When a browser update introduces a regression, developers often spend hours – or even days – investigating their own code before discovering that the fault lies elsewhere.
That’s exactly what happened here. Because the bug only appeared under certain conditions and configurations, it was easy to assume the problem was related to specific datasets, graphics drivers, operating system updates, or recent application changes. Only after enough reports accumulated across multiple mapping platforms did a broader pattern emerge.
The experience was a reminder that modern web mapping relies on a remarkably complex chain of technologies:
- Browser rendering engines
- Graphics drivers
- WebGL implementations
- Operating system graphics frameworks
- JavaScript mapping libraries
A fault in any one of those layers can bring an otherwise healthy application to a halt.
The good news
We found a temporary workaround during the period of disruption, which was to reduce the number of map layers from loading at low zoom levels. This was not a perfect fix, as there were still faint, almost ghostly line artefacts showing, but the sheer visual disruption was minimised.

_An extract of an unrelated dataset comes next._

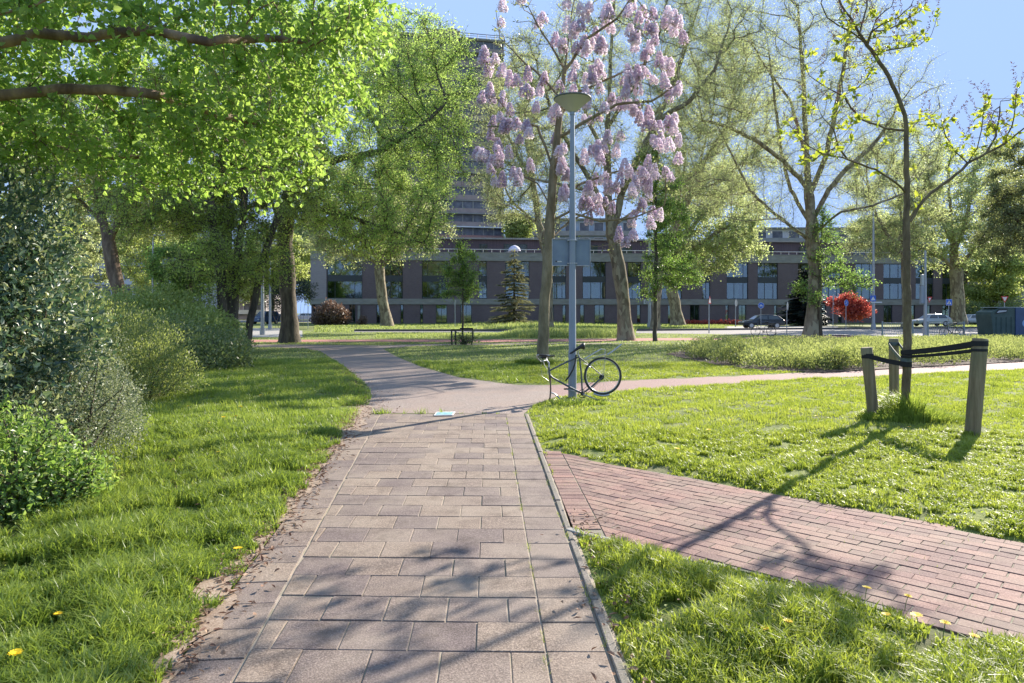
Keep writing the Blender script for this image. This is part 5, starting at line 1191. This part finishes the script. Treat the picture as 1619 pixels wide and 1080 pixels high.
for (a, s, mt) in ((B(515, 785), .09, 'rust'), (B(838, 888), -.09, 'black')):
    mb = MB(); mb.tube([bb+Vector((0, s*.7, 0)), a+Vector((0, s*.7, 0))], .009, 6); mb.build('crank', M['alu'], bk); mb = MB(); mb.cbox(a+Vector((0, s*1.4, 0)), (.09, .07, .025)); mb.build('pedal', M[mt], bk, bevel=.005)
mb = MB(); mb.tube([B(612, 410, -.03), B(600, 500, -.05), B(575, 570, -.06), B(540, 630, -.06), B(500, 688, -.03)], .014, 8); mb.build('cable_lock', M['black'], bk)

# ================================================================ TREE STAKES AND STRAPS
def woodmat():
    m, nt, b = newmat('stake_wood'); f = noise(nt, 9, 6, .65, stretch=(1.4, 1.4, .12)); g = noise(nt, 2.2, 4)
    col = ramp(nt, [(.3, (.12,.09,.05)), (.5, (.23,.175,.10)), (.7, (.34,.27,.17))], f); col = mix(nt, col, (.17, .19, .10), ramp(nt, [(.45, (0,0,0)), (.7, (.7,.7,.7))], g))
    nt.links.new(col, b.inputs['Base Color']); b.inputs['Roughness'].default_value = .9; bump(nt, b, f, .6, .01); return m
M['stake_wood'] = woodmat(); M['stake_dark'] = simple('stake_dark', (.06,.055,.045), .9, c2=(.10,.095,.08), scale=8)
M['strap'] = simple('strap', (.012,.012,.014), .75); M['strapgrey'] = simple('strapgrey', (.09,.12,.12), .7)
sts = []
for (bx, by, tx, ty, r, lab) in ((1382, 668, 1370, 550, .076, 'left leaning round wooden stake beside the tied young tree'), (1414, 640, 1413, 536, .078, 'rear upright round stake behind the tied young tree'), (1537, 692, 1550, 536, .088, 'right tall round stake with black strap looped over its top')):
    gx, gy = G(bx, by); t = P(tx, ty, gy); ln = Vector((t.x-gx, 0, t.z))
    mb = MB(); n_ = 7; mb.tube([ln*(k/(n_-1)) for k in range(n_)]+[ln*1.006], [r*1.02*(1+rnd(-.03, .03)) for _ in range(n_)]+[r*.86], 16)
    o = mb.build('wooden_stake', M['stake_wood']); o.location = (gx, gy, 0); tag(o, lab, 'stake', 'stakes round the young tree'); sts.append((Vector((gx, gy, 0)), ln, r))
TBv = Vector((TB[0], TB[1], 0))
def strap(name, label, a, b_, w_, mat, ra, rb):
    """belt from the stake point a round to the trunk point b"""
    o = empty(name, (a.x, a.y, a.z), 0, label, 'strap', 'black rubber tree straps'); mb = MB()
    b2 = b_-a; dr = Vector((b2.x, b2.y, 0)).normalized(); sd = Vector((-dr.y, dr.x, 0))
    for s in (-1, 1):
        p0 = sd*ra*s; p1 = b2+sd*rb*s; n_ = 6; pts = [p0.lerp(p1, k/n_)+Vector((0, 0, -.012*math.sin(k/n_*math.pi))) for k in range(n_+1)]
        for k in range(n_):
            q = [pts[k], pts[k+1], pts[k+1]+Vector((0, 0, w_)), pts[k]+Vector((0, 0, w_))]; mb.poly(q, .006, sd*s)
    mb.build('belt', M[mat], o); mb = MB(); mb.tube([(0, 0, 0), (0, 0, w_)], ra+.007, 18, cap=False); mb.tube([b2, b2+Vector((0, 0, w_))], rb+.007, 18, cap=False); mb.build('loop', M[mat], o)
def on(s, f): return s[0]+s[1]*f
trk = lambda z: Vector((TB[0]+.01, TB[1], z))
strap('rubber_strap', 'black strap running down from the left stake to the trunk', on(sts[0], .86), trk(H+(HZ-580)/F*9.86+.0), .07, 'strap', sts[0][2], .066)
strap('rubber_strap', 'greyish strap from the rear stake slanting to the trunk', on(sts[1], .90), trk(H+(HZ-572)/F*9.86), .06, 'strapgrey', sts[1][2], .065)
strap('rubber_strap', 'upper long black strap rising to the right stake', on(sts[2], .93), trk(H+(HZ-561)/F*9.86), .065, 'strap', sts[2][2], .068)
strap('rubber_strap', 'lower long black strap between trunk and right stake', on(sts[2], .875), trk(H+(HZ-566)/F*9.86), .035, 'strap', sts[2][2]*.98, .067)
# small stakes with black bands at the far tree
for i, (bx, tx, lab) in enumerate(((714.5, 714, 'left dark stake of the small far tree'), (720.5, 720, 'second dark stake of the small far tree, close to the left one'), (745.5, 747.5, 'slightly slanting right dark stake of the small far tree'))):
    D = 34.4; a = P(bx, 546, D); b_ = P(tx, 521, D); mb = MB(); mb.tube([(0, 0, 0), (b_.x-a.x, 0, b_.z*.5), (b_.x-a.x, 0, b_.z)], .045, 8); o = mb.build('wooden_stake', M['stake_dark']); o.location = (a.x, D, 0); tag(o, lab, 'stake', 'dark stakes of the small far tree')
mb = MB(); a = P(713, 521, 34.34); mb.box((0, 0, -.05), ((727-713)/F*34.4, .02, .02)); o = mb.build('rubber_strap', M['strap']); o.location = a; tag(o, 'short black band joining the two left stakes of the far tree', 'strap')
mb = MB(); a = P(727, 520, 34.34); mb.box((0, 0, -.03), ((748-727)/F*34.4, .02, .05)); o = mb.build('rubber_strap', M['strap']); o.location = a; tag(o, 'longer black band from the far tree to its right stake', 'strap')

# ================================================================ STREET THINGS
M['sign_blue'] = simple('sign_blue', (.03,.13,.55), .4); M['sign_red'] = simple('sign_red', (.6,.05,.04), .4); M['sign_grey'] = simple('sign_grey', (.42,.45,.46), .5, metal=.3)
def sign(label, px, basey, cy, D, kind, r=.3, rot=0, postw=.03, H2=None):
    x, _ = GD(px, D); zc = H+(HZ-cy)/F*D; o = empty('road_sign', (x, D, 0), rot, label, 'road sign')
    mb = MB(); mb.tube([(0, 0, 0), (0, 0, zc+.1 if not H2 else H2)], postw, 8); mb.build('post', M['galv'], o); y = -postw-.015
    def disc(R, yy, mat, n=24, nm='plate'):
        q = MB(); q.poly([(math.cos(2*math.pi*k/n)*R, yy, zc+math.sin(2*math.pi*k/n)*R) for k in range(n)], .006, (0, -1, 0)); return q.build(nm, mat, o)
    def tri(R, yy, mat, s=1, nm='plate'):
        q = MB(); q.poly([(math.cos(math.pi/2+2*math.pi*k/3)*R, yy, zc+s*math.sin(math.pi/2+2*math.pi*k/3)*R) for k in range(3)], .006, (0, -1, 0)); return q.build(nm, mat, o)
    if kind == 'bike' or kind == 'bikeped':
        disc(r, y, M['white_paint']); disc(r*.93, y-.007, M['sign_blue'], nm='face'); q = MB(); s = r*.3; yy = y-.017
        if kind == 'bike':
            q.ring((-s*1.1, yy, zc-s*.4), (0, 1, 0), s*.75, r*.05, 14, 4); q.ring((s*1.1, yy, zc-s*.4), (0, 1, 0), s*.75, r*.05, 14, 4)
            for a, b_ in (((-1.1, -.4), (-.5, .9)), ((-.5, .7), (.6, .7)), ((-.5, .7), (.1, -.4)), ((.1, -.4), (.6, .9)), ((.1, -.4), (1.1, -.4))): q.tube([(a[0]*s, yy, zc+a[1]*s), (b_[0]*s, yy, zc+b_[1]*s)], r*.05, 4)
        else:
            q.tube([(-s*1.6, yy, zc+s*1.6), (s*1.6, yy, zc-s*1.6)], r*.04, 4); q.ring((-s*.9, yy, zc-s*.7), (0, 1, 0), s*.5, r*.06, 12, 4); q.tube([(s*.6, yy, zc+s*1.4), (s*.6, yy, zc+s*.2)], r*.1, 4); q.tube([(s*.6, yy, zc+s*.2), (s*1.0, yy, zc-s*.5)], r*.06, 4); q.tube([(-s*.3, yy, zc-s*.7), (-s*.9, yy, zc)], r*.06, 4)
        q.build('symbol', M['white_paint'], o)
    elif kind == 'crossing':
        q = MB(); q.box((-r, y-.006, zc-r), (r, y, zc+r)); q.build('plate', M['white_paint'], o); q = MB(); q.box((-r*.93, y-.012, zc-r*.93), (r*.93, y-.007, zc+r*.93)); q.build('face', M['sign_blue'], o)
        q = MB(); q.poly([(-r*.72, y-.013, zc-r*.62), (r*.72, y-.013, zc-r*.62), (0, y-.013, zc+r*.72)], .004, (0, -1, 0)); q.build('triangle', M['white_paint'], o)
        q = MB(); yy = y-.019; q.tube([(0, yy, zc+r*.2), (0, yy, zc-r*.15)], r*.09, 5); q.tube([(0, yy, zc-r*.15), (-r*.22, yy, zc-r*.55)], r*.06, 4); q.tube([(0, yy, zc-r*.15), (r*.22, yy, zc-r*.55)], r*.06, 4); q.tube([(-r*.2, yy, zc), (0, yy, zc+r*.12), (r*.2, yy, zc-r*.02)], r*.04, 4); q.ring((0, yy, zc+r*.33), (0, 1, 0), r*.05, r*.05, 10, 4); q.build('symbol', M['black'], o)
    elif kind == 'yield': tri(r, y, M['sign_red'], -1); tri(r*.66, y-.007, M['white_paint'], -1, 'face')
    elif kind == 'warn': tri(r, y, M['sign_red'], 1); tri(r*.66, y-.007, M['white_paint'], 1, 'face')
    elif kind == 'back': disc(r, y, M['sign_grey'])
    elif kind == 'both':
        disc(r, y, M['sign_grey']); q = MB(); z2 = zc-r*2.1; q.poly([(-r, y, z2-r*.6), (r, y, z2-r*.6), (0, y, z2+r)], .006, (0, -1, 0)); q.build('lower_plate', M['sign_red'], o); q = MB(); q.poly([(-r*.6, y-.007, z2-r*.38), (r*.6, y-.007, z2-r*.38), (0, y-.007, z2+r*.55)], .004, (0, -1, 0)); q.build('lower_face', M['sign_grey'], o)
    return o
sign('narrow-looking red triangular warning sign turned sideways by the road', 1121, 527, 476, 54, 'warn', .42, 1.0, .045)
sign('round grey sign back on a rusty thin post right of the triangle sign', 1163, 517, 479, 78, 'back', .42, .9, .05)
sign('round blue bicycle sign above the dark car', 1203, 518, 483, 70, 'bike', .31, 0, .035)
sign('tall grey sign back on a white post left of the widest plane tree', 1244, 532, 484, 47, 'back', .3, 1.0, .03)
sign('grey round sign over a small red triangle before the red maple', 1317, 519, 470, 68, 'both', .3, .8, .035)
sign('round blue shared path sign before the red maple', 1337.5, 520, 479, 66, 'bikeped', .31, .5, .03)
sign('leaning blue pedestrian crossing sign behind the guard rail', 1500, 516, 478, 60, 'crossing', .27, 0, .03)
sign('yield triangle above the recycling container', 1588, 514, 472, 66, 'yield', .42, 0, .04)
def pole(name, label, px, D, top, r, cat='pole', basey=None):
    x, _ = GD(px, D); o = empty(name, (x, D, 0), 0, label, cat); z = H+(HZ-top)/F*D; mb = MB(); mb.tube([(0, 0, 0), (0, 0, 1), (0, 0, z)], [r*1.3, r*1.1, r*.6], 10); mb.build('pole', M['galv'], o)
    mb = MB(); mb.tube([(0, 0, 0), (0, 0, .5)], r*1.7, 10); mb.build('base', M['galv'], o); return o, z
o, z = pole('street_lamp', 'tall street lamp carrying a blue crossing sign right of the maple', 1381, 66, 335, .13, 'street lamp')
mb = MB(); mb.tube([(0, 0, z), (.2, 0, z+.3), (1.2, 0, z+.4)], .05, 6); mb.build('arm', M['galv'], o); mb = MB(); mb.cbox((1.5, 0, z+.38), (.7, .25, .12)); mb.build('lamp_head', M['sign_grey'], o, bevel=.03)
zc = H+(HZ-472)/F*66; q = MB(); q.box((-.42, -.2, zc-.28), (.14, -.19, zc+.28)); q.build('sign_plate', M['sign_blue'], o); q = MB(); q.poly([(-.36, -.205, zc-.18), (.08, -.205, zc-.18), (-.14, -.205, zc+.2)], .004, (0, -1, 0)); q.build('sign_symbol', M['white_paint'], o); q = MB(); q.box((-.3, -.17, zc-.42), (.75, -.16, zc-.32)); q.build('direction_plate', M['white_paint'], o)
o, z = pole('traffic_light', 'blue-grey signal pole with box behind the guard rail', 1463, 48, 396, .10, 'traffic light')
for (a, b_, w_) in ((438, 470, .28),): q = MB(); q.box((-.36, -.12, H+(HZ-480)/F*48), (-.10, .12, H+(HZ-452)/F*48)); q.build('signal_box', M['pole_blue'], o, bevel=.03)
q = MB(); q.box((-.30, -.1, H+(HZ-452)/F*48+.02), (-.11, .1, H+(HZ-434)/F*48)); q.build('signal_head', M['sign_grey'], o, bevel=.03)
zc = H+(HZ-474)/F*48; q = MB(); q.poly([(.1, -.1, zc+.2), (.44, -.1, zc+.2), (.2, -.1, zc-.25)], .006, (0, -1, 0)); yl = q.build('yield_plate', M['sign_red'], o); q = MB(); q.poly([(.17, -.107, zc+.13), (.35, -.107, zc+.13), (.21, -.107, zc-.11)], .004, (0, -1, 0)); q.build('plate_face', M['white_paint'], yl)
o, z = pole('street_lamp', 'pale steel lamp pole beside the thick plane trunk', 1027, 72, 330, .16, 'street lamp'); mb = MB(); mb.cbox((.5, 0, z), (1.2, .3, .15)); mb.build('lamp_head', M['sign_grey'], o, bevel=.03)
o, z = pole('street_lamp', 'tall whitish pole left of the thick trunk at the path end', 415, 50, 385, .12, 'street lamp'); mb = MB(); mb.cbox((.5, 0, z), (1.0, .25, .12)); mb.build('lamp_head', M['sign_grey'], o, bevel=.03)
o, z = pole('street_lamp', 'bluish pole just right of the whitish one by the left street', 427, 66, 380, .12, 'street lamp'); mb = MB(); mb.cbox((.5, 0, z), (1.0, .25, .12)); mb.build('lamp_head', M['sign_grey'], o, bevel=.03)
o, z = pole('street_lamp', 'slim grey pole rising out of the left thicket', 242, 60, 372, .12, 'street lamp'); mb = MB(); mb.cbox((.5, 0, z), (1.0, .25, .12)); mb.build('lamp_head', M['sign_grey'], o, bevel=.03)
sign('thin sign post near the brown flowering shrub', 487, 516, 478, 70, 'back', .2, 1.5, .04)
sign('thin pale sign post left of the small staked tree', 719.5, 512, 477, 76, 'back', .2, 1.5, .05)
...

The Chromium team itself investigated the issue within a few days of us and other GIS developers reporting it, and the bug has now been fixed. Users running current versions of Chrome (as of Chrome version 149 released in the first week of June 2026) should no longer encounter the problem.
For anyone who experienced broken maps on their Mac computers during the affected period (about three weeks) – apologies for the inconvenience – the solution is to update to Chrome’s latest version.